Другими словами, Найквист показал, что скорость, с которой телеграф мог передавать информацию, зависела от двух факторов: скорости, с которой он мог посылать сигналы, и количества «букв» в своем словаре. Чем больше «букв» или текущих значений было возможно, тем меньшее их количество фактически пришлось бы посылать по сети. Представьте, в виде исключительного случая, что была бы только одна идеограмма, которая передавала бы весь смысл этого абзаца, и еще одна, которая передавала бы весь смысл предыдущего абзаца. В этом случае мы могли бы передать вам информацию, заключенную в этих двух абзацах, в сотни раз быстрее. В этом и заключался удивительный вывод, к которому пришел Найквист: чем большее количество «букв» может использовать телеграфная система, тем быстрее она сможет отправить сообщение. Мы можем сформулировать это иначе. Чем больше количество возможных текущих значений, из которых мы можем выбирать, тем больше плотность информации в каждом сигнале или в каждой секунде связи. Точно так же наша гипотетическая идеограмма могла бы передавать все 1262 символа в этом абзаце – при условии, что была выбрана из словаря, содержащего миллионы идеограмм. И каждая из них представляла бы собой отдельный абзац[2].
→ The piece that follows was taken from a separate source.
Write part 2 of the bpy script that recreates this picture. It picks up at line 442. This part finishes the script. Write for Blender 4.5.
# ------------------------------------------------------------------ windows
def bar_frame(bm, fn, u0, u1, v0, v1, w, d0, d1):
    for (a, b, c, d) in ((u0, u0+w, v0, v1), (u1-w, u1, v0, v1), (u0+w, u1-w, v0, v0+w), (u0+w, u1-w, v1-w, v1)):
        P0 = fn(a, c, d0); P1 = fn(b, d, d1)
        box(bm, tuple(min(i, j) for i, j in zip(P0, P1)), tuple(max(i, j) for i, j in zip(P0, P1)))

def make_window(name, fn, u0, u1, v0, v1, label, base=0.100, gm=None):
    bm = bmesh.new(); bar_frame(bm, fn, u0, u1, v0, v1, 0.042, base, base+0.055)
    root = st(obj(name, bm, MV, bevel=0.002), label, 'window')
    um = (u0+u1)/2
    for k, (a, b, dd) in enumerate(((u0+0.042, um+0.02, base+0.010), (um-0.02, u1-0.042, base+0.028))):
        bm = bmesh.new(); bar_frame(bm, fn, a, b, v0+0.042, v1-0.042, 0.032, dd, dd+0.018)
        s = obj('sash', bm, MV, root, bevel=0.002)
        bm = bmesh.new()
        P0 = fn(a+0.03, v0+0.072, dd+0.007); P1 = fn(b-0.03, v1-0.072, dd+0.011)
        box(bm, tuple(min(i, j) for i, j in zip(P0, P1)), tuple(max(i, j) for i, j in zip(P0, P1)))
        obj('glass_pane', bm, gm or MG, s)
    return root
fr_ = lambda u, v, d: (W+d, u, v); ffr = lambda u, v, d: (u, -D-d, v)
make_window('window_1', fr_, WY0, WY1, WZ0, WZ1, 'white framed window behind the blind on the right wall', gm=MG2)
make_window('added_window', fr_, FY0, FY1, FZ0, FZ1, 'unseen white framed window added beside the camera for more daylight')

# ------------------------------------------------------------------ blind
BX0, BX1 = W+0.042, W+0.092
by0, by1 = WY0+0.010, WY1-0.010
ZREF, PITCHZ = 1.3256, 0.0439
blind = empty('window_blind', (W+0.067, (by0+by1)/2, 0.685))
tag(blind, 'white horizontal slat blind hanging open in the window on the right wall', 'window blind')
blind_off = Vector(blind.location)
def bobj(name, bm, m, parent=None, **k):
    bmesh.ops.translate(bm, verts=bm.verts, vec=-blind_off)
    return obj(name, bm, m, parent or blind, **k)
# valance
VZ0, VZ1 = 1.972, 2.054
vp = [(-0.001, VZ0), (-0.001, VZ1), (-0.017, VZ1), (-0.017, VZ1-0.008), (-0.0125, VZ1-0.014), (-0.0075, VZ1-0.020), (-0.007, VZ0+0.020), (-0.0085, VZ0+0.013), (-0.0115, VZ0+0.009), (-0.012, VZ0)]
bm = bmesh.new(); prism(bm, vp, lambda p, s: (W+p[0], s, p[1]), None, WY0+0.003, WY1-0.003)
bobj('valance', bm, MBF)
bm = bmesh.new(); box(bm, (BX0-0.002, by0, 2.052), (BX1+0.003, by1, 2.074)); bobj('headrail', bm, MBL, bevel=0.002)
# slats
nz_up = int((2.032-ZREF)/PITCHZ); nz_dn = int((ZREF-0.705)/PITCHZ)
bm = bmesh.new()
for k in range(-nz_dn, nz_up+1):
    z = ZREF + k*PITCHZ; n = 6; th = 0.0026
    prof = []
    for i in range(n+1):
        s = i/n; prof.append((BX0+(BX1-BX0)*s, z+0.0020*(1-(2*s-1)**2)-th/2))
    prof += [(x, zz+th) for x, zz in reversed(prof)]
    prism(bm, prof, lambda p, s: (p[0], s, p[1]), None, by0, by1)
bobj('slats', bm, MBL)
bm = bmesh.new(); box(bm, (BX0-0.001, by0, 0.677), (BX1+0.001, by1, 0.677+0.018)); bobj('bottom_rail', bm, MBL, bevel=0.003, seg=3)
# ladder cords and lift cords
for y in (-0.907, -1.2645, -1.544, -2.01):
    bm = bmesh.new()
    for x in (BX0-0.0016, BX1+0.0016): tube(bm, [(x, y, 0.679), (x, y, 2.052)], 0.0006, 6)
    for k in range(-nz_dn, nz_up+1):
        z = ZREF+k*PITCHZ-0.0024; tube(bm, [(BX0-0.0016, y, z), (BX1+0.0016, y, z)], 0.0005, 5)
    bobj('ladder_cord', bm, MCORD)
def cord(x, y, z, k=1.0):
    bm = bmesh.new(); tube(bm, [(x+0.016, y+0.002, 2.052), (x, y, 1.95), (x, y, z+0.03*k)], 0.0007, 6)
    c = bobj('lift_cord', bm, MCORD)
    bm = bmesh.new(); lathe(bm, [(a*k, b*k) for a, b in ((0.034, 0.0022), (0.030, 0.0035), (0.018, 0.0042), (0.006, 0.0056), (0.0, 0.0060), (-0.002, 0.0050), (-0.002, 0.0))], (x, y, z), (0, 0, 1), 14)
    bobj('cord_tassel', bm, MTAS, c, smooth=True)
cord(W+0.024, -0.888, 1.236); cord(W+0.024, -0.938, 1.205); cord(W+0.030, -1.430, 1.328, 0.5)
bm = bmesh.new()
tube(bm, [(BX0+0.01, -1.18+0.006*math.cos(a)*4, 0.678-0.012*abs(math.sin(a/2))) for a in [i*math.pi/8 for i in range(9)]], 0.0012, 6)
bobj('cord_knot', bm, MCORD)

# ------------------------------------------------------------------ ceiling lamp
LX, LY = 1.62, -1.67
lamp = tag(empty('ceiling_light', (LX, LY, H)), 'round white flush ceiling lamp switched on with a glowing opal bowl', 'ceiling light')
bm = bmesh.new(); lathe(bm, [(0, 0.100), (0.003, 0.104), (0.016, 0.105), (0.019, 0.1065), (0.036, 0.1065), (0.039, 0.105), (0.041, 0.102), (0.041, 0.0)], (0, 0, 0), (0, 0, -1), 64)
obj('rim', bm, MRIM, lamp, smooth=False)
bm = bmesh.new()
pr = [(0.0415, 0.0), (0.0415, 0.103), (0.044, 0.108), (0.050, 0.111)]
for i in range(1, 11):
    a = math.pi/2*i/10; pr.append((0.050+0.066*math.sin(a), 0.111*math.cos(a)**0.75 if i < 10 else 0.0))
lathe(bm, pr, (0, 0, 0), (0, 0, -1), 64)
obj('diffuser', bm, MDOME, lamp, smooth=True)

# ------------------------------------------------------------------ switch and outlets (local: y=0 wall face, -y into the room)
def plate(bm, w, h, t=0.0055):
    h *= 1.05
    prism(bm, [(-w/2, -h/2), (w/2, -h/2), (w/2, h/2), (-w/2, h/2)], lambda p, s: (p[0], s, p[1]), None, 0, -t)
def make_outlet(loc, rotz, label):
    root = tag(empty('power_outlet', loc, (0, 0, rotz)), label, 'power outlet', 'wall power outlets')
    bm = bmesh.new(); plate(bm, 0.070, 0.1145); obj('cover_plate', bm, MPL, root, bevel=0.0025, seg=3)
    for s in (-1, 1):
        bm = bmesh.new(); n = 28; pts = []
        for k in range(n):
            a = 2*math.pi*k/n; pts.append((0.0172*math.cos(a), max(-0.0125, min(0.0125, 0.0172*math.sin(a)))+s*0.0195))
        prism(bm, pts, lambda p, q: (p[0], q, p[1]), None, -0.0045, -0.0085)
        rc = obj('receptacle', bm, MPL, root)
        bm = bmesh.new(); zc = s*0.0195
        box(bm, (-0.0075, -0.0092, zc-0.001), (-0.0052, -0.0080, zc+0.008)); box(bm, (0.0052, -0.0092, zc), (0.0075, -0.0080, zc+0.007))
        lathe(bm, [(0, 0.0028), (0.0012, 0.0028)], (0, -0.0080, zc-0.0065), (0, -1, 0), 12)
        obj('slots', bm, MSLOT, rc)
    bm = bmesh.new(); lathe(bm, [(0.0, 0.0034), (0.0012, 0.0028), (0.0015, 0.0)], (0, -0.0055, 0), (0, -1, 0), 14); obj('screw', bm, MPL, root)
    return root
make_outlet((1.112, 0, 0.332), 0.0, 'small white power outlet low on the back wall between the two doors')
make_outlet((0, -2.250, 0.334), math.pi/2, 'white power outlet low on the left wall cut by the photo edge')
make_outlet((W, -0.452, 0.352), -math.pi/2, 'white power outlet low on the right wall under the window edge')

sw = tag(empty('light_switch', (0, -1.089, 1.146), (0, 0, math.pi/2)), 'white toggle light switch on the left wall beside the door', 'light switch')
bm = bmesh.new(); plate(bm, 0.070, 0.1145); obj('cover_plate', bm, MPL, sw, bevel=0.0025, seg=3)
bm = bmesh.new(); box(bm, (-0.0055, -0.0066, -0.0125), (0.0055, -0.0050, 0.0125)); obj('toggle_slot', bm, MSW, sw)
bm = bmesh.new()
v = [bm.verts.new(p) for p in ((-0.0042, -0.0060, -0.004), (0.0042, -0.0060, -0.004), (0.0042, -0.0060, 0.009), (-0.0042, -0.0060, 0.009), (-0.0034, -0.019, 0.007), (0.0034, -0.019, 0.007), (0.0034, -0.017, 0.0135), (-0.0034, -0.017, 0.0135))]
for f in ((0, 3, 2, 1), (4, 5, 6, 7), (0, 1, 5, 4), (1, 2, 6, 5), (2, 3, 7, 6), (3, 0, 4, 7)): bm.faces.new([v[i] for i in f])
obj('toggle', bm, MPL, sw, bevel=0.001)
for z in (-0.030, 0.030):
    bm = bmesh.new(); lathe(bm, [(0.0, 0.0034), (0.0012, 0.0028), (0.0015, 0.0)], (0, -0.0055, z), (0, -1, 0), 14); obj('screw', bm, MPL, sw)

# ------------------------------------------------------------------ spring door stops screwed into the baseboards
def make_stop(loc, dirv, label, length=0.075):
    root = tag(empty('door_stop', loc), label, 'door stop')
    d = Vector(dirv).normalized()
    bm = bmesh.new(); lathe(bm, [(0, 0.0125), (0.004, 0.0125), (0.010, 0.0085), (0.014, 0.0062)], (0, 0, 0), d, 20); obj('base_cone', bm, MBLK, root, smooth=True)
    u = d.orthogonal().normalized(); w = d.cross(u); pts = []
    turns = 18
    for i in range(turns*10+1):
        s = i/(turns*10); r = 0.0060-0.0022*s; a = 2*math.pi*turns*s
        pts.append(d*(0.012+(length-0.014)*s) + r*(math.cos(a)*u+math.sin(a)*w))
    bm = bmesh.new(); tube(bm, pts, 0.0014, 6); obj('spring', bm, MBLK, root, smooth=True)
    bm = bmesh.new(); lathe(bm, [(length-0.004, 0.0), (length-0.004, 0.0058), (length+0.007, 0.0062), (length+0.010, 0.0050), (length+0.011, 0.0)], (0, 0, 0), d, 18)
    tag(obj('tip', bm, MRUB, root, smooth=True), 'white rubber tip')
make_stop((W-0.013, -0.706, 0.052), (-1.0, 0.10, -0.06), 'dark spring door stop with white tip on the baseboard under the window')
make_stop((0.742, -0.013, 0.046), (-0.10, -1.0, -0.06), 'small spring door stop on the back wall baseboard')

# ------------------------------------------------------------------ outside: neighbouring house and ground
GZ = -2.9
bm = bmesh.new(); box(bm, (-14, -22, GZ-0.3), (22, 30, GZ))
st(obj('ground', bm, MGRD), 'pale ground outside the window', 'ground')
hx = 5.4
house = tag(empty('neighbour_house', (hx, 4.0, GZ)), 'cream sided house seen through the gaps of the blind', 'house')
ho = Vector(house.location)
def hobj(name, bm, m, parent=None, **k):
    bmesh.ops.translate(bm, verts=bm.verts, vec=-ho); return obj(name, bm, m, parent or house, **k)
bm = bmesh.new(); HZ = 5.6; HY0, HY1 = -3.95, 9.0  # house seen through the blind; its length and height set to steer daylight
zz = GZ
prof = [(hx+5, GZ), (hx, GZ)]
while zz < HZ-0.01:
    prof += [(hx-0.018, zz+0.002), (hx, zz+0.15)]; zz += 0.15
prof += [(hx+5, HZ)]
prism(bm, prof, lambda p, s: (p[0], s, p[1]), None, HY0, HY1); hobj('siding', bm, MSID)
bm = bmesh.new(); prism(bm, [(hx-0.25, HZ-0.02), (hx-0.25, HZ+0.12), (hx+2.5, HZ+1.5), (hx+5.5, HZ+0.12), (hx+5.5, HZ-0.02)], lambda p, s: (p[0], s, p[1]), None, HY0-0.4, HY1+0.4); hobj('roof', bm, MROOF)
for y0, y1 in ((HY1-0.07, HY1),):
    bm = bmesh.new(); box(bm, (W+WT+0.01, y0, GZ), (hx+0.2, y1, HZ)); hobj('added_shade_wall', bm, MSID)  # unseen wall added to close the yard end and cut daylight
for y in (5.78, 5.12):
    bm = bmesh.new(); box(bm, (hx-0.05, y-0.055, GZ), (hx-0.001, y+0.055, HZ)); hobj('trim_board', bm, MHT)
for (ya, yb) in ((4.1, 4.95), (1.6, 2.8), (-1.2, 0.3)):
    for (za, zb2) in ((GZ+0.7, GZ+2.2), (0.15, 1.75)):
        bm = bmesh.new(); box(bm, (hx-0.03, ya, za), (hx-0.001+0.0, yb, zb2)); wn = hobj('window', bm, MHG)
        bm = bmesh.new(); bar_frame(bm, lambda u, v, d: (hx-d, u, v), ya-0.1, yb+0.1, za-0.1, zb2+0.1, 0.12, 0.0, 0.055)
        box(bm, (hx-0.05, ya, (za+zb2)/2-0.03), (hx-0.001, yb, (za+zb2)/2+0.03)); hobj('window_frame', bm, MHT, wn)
Короткое отступление Найквиста на тему текущих значений давало первый намек на то, что существует определенная связь между информацией и выбором. Но на этом все и закончилось. Найквисту была интереснее проблема создания более эффективных систем, чем размышления над природой этой информации. И, если говорить по существу, от него ждали некоего критерия оценки практических результатов. Поэтому, порекомендовав своим коллегам включать большее количество текущих значений при работе с телеграфными сетями, он занялся другими делами. И даже после того как Найквист сделал заманчивое предположение, что все системы связи по своей цифровой природе были похожи на телеграфную, он не стал развивать эту тему, делая обобщающие выводы относительно самого понятия связи. При этом его способ определения информации – «различные буквы, цифры и т. д.» – оставался расплывчатым, как ни грустно это признать. А что же именно скрывалось за этими буквами и цифрами?